At night, as children, we each need someone, in the half-light slanting from the hall lamp, slicing in our inched open door. We each need someone whose presence we barely track from somewhere in the slight crevasse we have made turning circles our beds. We each need someone that hovers at our edges, while we are seemingly deeply asleep, but not quite.
When ill, we need someone. Skimming the high side of a fever and dizzy, I remember the sound of my mother coming up the stairs with 7-Up fizzing in a cup, the glass thermometer tinkling slightly in a jar filled with alcohol, the weight and lean of her over my bed, her cool hand on my forehead.
I didn’t answer if she spoke. I stayed, instead, in the soft spot between wake and sleep, the haze of hunker-down sick, the sun far past morning light, in the got-lucky and woozy space of missing school. In this place just shy of awake, your auditory sense are keen, your eyes closed, your head full of nothing quite – just lapping like a dull wave, without will, or flare, or desire. Someone safe moves about the room. The sheets are pulled over your neck and bent back neatly at the hem.
When overwhelmed, we need someone. Another memory – my grandmother. She says “You’re tired. You’re tuckered out. Crawl in my bed and I’ll cover you up.” I go. I ease down on her side of the bed, slip my hand under the pillow, feel the hard worn beads of her rosary. On the side table a Catholic radio show is playing, barely audible, and I settle into the odd repetition of “Hail Mary, full of Grace” spoken in a voice I’ve never heard.
She thuds the heavy door open; her purse, hanging on the knob, bangs. She tucks an afghan around my still clothed body. “There, there,” she says, because some people really say that. And as I almost sleep, I hear her purse bang again, the water run in the kitchen sink, the back porch radio snap on – this time to the incendiary talk shows she likes to argue with under her breath. I know the next sounds will be her “tskk, tskk-ing” the arrogant intolerance she hears, and then her chair scraping back, the click of paint brushes at her easel, the smell of oils on canvas.
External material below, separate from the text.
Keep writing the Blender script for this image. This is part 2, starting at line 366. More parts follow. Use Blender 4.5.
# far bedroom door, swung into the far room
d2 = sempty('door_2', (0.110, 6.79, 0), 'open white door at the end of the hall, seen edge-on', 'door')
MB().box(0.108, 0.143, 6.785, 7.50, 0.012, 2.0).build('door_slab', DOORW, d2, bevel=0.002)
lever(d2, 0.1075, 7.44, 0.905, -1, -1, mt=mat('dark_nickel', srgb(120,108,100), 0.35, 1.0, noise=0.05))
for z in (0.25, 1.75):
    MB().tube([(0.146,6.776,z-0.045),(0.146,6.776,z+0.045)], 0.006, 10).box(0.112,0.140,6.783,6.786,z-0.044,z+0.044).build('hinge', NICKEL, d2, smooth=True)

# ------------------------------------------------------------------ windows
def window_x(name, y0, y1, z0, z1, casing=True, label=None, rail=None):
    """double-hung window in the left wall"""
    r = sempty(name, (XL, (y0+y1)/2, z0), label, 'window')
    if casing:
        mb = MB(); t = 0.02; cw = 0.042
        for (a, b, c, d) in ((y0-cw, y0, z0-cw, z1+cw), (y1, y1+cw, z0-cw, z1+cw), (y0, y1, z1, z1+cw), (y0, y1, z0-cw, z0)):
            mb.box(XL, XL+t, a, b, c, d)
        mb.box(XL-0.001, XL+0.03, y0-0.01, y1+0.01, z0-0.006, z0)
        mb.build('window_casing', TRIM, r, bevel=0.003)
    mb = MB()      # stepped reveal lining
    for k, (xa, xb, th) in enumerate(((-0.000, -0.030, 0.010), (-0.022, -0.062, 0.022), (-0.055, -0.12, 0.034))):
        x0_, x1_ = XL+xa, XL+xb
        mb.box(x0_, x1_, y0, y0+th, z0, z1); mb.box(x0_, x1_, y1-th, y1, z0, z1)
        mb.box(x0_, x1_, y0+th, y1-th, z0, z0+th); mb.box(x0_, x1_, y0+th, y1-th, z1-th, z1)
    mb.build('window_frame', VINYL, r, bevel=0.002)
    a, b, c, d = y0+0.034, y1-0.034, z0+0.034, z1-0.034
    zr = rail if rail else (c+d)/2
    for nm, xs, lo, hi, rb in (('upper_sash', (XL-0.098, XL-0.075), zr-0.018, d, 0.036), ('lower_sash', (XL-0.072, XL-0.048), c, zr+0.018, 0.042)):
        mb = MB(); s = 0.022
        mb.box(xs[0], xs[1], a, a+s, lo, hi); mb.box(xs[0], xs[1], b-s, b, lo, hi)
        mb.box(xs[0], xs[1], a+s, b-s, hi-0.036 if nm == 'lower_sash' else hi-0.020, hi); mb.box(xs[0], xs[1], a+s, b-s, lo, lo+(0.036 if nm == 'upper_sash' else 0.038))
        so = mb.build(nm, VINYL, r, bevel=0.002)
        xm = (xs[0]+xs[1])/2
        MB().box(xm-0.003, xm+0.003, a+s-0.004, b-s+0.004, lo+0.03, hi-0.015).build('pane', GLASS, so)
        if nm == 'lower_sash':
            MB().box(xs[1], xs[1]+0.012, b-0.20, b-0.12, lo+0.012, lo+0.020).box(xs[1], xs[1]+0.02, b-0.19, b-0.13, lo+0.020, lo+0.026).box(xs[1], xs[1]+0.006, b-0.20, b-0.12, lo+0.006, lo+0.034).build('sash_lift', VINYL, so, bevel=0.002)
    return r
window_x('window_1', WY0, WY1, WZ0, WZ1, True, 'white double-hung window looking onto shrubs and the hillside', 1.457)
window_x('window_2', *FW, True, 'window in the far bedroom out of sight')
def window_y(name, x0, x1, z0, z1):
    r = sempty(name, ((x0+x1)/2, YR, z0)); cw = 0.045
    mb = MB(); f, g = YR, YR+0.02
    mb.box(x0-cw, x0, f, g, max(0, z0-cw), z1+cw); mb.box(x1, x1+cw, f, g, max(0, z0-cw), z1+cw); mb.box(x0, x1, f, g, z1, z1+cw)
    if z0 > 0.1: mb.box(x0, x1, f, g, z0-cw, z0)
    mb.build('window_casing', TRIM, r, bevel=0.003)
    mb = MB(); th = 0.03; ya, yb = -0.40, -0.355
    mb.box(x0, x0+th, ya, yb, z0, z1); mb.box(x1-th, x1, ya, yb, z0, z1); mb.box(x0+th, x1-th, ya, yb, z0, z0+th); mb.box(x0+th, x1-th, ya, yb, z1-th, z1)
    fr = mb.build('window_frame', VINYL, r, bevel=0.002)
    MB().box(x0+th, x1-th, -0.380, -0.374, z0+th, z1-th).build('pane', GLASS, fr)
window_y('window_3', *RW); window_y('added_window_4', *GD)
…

There is a time in our lives, sometimes before consciousness – and with luck, long after – where we feel someone just at the outskirts of our awareness, folded around us in time and place so that we feel tucked in, covered up.
It is 35 years later. My house is dark and I make the rounds, closing windows, checking boys. I push open the door of my son’s room, take his sweatshirt from a blossom-like heap off the floor, press it to my face. I check for the smell of him, then fold it as I hear his breath, from the bunk-bed, ease deeper into sleep. If I move too quickly or loudly he will shoulder himself upright and charmingly start with requests and stalls, so I move stealthily. I close the closet soundlessly to keep the monsters he may wake to in tight, slide his drawer open and sweep socks in, put the sweatshirt away. It is not lost on me that I have now become the one who putters and that when I go to bed, all will be utterly still around me.
They are each out for the night – my husband, my sons, even the dog sighs and stretches out in a single swim stroke of length and fur and sigh.
No one moves but me. There is no puttering.
My head frays and flits and I wonder at what I need. Then the words come back, in some sort of hush, a quote from St. Augustine: “Our hearts are restless until we find rest in You.”
It matters not what color-of-God you wonder of, or hope for, or know. What matters is the yearn, almost childlike, for something sure moving near you. What matters is entering the expectant night hearing, leaning into, some sort of peace, like the kind we remember from far off and long away, the kind that will hold us watched over, safe, tucked in and covered nightlong and in all ways.